A única coisa a que se deu importância política no contesto das inundações foi ao facto de só dois dos ministros do Governo terem telefonado ao presidente do município lisboeta, e o Primeiro-ministro não o ter feito, demonstração cabal da frivolidade do debate político no nosso país.
Por um lado, os desafios hidrológicos não se coadunam com os mapas administrativos. Grande parte dos problemas da área metropolitana de Lisboa fizeram-se sentir em concelhos limítrofes. Por outro lado, os desafios com que os portugueses estão confrontados não passam por saber quantas vezes os seus políticos se telefonam uns aos outros, mas antes por saber que políticas escolher para enfrentar os problemas com que nos confrontamos.
O fenómeno de substituição de aproximações racionais por liturgias estéreis ultrapassa Lisboa. Bruxelas tem um clima onde a pluviosidade é tradicionalmente mais regular que em Lisboa, mas que observou este Verão uma seca de grandes proporções. Um pouco à imagem do que se passa entre nós, também por aqui se multiplicaram a esse propósito as recitações sobre ‘mudanças climáticas’, mas estas também aqui tendem a variar de forma inversamente proporcional às medidas de gestão inteligente da água.

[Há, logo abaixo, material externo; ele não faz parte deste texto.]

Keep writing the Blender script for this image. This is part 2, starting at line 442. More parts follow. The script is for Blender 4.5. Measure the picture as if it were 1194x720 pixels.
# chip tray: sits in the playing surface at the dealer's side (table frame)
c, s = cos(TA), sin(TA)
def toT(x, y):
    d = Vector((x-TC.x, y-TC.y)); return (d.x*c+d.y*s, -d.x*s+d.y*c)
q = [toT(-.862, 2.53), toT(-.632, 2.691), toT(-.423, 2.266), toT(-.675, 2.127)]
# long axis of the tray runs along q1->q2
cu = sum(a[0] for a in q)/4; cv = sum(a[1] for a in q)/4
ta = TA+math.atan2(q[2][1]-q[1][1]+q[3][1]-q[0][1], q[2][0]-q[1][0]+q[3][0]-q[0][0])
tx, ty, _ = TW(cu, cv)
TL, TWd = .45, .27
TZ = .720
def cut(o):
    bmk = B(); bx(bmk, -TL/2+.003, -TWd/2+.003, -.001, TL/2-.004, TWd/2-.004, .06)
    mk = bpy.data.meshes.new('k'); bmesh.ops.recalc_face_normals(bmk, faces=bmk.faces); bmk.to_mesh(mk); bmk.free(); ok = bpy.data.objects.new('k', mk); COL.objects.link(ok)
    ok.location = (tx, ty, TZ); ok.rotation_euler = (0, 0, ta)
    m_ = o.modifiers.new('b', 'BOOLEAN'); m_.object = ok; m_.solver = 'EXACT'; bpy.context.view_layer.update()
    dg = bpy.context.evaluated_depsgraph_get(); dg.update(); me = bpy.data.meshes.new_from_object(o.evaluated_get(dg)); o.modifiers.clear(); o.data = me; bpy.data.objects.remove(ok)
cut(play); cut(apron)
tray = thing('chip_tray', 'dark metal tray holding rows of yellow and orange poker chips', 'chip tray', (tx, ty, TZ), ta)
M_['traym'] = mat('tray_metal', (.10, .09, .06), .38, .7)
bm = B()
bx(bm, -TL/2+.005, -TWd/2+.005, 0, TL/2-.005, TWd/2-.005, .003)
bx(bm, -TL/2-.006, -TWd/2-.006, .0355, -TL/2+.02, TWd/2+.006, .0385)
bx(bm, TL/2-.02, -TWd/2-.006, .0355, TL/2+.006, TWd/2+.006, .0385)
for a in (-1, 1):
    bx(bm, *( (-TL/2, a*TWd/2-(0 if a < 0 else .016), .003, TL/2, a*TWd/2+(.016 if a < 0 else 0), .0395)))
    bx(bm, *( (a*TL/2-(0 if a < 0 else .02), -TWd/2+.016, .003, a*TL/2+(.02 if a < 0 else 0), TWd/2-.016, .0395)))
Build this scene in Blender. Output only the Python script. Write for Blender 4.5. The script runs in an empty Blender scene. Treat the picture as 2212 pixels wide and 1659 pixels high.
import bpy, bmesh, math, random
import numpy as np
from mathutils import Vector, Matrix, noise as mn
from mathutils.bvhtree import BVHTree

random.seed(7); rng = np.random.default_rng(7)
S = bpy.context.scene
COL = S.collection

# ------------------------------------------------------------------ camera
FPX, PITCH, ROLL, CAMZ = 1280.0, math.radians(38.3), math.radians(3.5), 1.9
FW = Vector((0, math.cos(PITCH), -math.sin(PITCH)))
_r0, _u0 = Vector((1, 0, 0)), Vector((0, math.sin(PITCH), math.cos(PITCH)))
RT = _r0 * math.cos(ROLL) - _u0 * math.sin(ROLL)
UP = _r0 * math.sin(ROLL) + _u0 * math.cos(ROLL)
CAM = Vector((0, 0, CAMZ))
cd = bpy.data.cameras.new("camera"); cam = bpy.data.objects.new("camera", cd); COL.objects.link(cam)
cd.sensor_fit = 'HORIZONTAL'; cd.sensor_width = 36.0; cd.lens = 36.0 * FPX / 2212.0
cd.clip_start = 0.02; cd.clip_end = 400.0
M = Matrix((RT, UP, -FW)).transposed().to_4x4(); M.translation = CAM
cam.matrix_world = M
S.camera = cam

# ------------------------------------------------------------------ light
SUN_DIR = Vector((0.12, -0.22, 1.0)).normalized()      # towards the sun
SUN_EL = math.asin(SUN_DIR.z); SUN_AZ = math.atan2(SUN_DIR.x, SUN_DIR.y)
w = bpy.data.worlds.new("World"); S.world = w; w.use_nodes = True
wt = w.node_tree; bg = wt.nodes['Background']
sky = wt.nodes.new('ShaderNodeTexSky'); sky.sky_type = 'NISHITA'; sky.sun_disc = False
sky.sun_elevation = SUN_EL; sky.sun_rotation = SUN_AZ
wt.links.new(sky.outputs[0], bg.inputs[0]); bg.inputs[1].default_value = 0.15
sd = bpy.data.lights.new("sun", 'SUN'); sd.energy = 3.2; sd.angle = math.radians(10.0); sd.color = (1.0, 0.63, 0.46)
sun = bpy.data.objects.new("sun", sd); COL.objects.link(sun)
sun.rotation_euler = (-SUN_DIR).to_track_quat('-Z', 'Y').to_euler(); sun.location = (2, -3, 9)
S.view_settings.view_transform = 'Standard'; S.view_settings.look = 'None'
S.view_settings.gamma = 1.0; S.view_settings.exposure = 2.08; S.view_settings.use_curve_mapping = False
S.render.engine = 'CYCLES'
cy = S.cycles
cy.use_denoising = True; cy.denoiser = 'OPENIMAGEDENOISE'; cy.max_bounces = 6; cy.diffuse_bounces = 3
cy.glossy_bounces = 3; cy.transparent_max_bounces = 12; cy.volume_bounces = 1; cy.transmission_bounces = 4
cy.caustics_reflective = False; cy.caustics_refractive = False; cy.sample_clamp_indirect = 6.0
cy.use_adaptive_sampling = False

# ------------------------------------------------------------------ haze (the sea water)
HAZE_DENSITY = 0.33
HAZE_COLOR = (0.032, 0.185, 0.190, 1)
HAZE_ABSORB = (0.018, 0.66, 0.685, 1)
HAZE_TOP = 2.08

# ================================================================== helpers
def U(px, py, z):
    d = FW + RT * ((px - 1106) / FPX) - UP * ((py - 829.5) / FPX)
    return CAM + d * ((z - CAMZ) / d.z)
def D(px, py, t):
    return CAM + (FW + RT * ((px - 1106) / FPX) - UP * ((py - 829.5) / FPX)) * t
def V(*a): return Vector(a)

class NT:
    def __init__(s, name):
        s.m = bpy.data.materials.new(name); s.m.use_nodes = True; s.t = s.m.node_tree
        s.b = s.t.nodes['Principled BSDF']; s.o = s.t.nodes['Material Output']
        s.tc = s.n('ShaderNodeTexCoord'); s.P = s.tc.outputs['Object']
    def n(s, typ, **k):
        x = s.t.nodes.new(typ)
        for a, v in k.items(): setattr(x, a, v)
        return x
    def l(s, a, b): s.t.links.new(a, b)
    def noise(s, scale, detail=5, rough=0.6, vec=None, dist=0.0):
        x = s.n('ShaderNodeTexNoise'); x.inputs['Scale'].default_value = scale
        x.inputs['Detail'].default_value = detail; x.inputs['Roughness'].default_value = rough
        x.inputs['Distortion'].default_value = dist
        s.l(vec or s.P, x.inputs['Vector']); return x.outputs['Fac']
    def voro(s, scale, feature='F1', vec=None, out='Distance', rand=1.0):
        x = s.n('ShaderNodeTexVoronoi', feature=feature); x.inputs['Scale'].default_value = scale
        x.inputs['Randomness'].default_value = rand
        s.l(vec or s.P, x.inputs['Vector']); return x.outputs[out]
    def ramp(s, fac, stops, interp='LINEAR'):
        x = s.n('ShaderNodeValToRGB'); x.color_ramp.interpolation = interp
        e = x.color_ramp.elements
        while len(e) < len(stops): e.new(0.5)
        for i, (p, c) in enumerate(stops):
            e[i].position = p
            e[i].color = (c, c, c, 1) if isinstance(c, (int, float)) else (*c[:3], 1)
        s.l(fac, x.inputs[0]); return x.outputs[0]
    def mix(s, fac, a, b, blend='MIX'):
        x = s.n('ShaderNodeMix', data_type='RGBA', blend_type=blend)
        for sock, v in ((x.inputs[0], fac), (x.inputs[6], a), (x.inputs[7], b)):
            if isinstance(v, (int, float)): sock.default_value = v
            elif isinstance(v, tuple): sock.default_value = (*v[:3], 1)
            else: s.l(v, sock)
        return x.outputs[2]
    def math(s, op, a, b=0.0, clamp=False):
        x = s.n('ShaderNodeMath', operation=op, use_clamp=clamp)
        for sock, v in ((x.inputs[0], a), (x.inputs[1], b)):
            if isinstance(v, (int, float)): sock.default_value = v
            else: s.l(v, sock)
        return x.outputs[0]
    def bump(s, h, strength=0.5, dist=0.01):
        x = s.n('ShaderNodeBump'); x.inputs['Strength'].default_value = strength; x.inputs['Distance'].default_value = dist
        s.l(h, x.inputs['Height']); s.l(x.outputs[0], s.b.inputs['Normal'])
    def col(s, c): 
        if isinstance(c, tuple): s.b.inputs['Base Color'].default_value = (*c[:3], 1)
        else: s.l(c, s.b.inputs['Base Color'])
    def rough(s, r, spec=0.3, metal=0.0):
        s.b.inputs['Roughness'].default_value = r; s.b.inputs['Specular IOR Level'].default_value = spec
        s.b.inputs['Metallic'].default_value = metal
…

Existem na cidade numerosas residências tradicionais equipadas com tanques de captação de água, costume que deveria ser desenvolvido, mas que é ignorado nas numerosas prédicas oficiais. Foram construídas nos últimos anos numerosas bacias de retenção de água para obstar às cheias na cidade (frequentes e devastadoras), mas em nenhum caso, que eu saiba, está previsto o aproveitamento da água das mesmas, nem constam propostas para isso na prolixa documentação sobre estratégia hídrica.
Os nossos responsáveis políticos deveriam ser instados a rever os planos de urbanização existentes, não para os poluírem com jargão vácuo, mas antes, em aplicação do princípio de precaução hidrológica, promover coberturas do solo de regularização hídrica e conservação da água onde a urbanização impeça o solo de exercer essa função.